Within the stabilized regions in parameter space with pinned Majoranas, the system becomes electronically incompressible (a related phenomenon of global incompressibility, albeit unconnected to zero-energy pinning and parity crossings, was discussed in Majorana nanowires in the limit of strong intrinsic interactions¹⁸). As a result, potential fluctuations δμ from the environment or fluctuations δV _Z in the applied Zeeman field become screened out by interactions. This should remain true even for spatially non-uniform perturbations. As a result, the pinning effect could potentially be exploited to protect realistic Majorana-based qubits against environmental noise. We anticipate that, by carefully engineering the dielectric surroundings of finite-length Majorana nanowires, one could exploit the electronic incompressibility of pinned regions to replace, at least partially, the topological protection of MZMs against decoherence, which is lost by their overlap. In this respect it is important to emphasize that pinned MZMs still overlap spatially, but become locked into degenerate parity eigenstates, regardless of any local perturbation, as long as thermal equilibrium is preserved. We should stress that, despite the common misconception in large part of the literature that identifies robust zero Majorana splitting with topological protection, it is non-locality what ultimately renders fermionic parity qubits immune to local noise.

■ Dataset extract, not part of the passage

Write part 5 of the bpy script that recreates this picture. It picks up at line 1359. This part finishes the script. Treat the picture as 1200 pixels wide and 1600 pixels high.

While there is a strong resemblance, the resilience to arbitrary perturbations discussed in this work is different from topological protection. The implications of pinning for the decoherence and relaxation times of parity-conserving Majorana qubits, such as, e.g., the |00〉 and |11〉 even-parity states of a four-Majorana setup, are non-trivial and should be the subject of future work.

The zero-energy pinning mechanism described in this work is generic, and is the result of the electrostatic energy cost from the interaction of the finite charge Q _M added to the nanowire at parity crossings and image charges in the dielectric environment. Given the generality of the mechanism, we speculate that the ideas discussed here are also relevant in other contexts, including parity crossings of Shiba states in non-topological superconductors.

Methods

All the numerical results were computed within a self-consistent mean-field treatment of interactions in a tight-binding model for the semiconducting nanowire. We used the MathQ framework⁴¹ on a spatial discretization of the nanowire model \({H_0}={\hbar^2} {k^2}/2m+\alpha {{\boldsymbol{\sigma }}}_{y}k+{V}_{Z}{{\boldsymbol{\sigma }}}_{x}\). The lattice spacing used is 10 nm. The mean field self-consistency condition, encoded in Eq. (4), is achieved by iteration with an adaptive update coefficient. This is required at low temperatures to achieve convergence around pinned regions.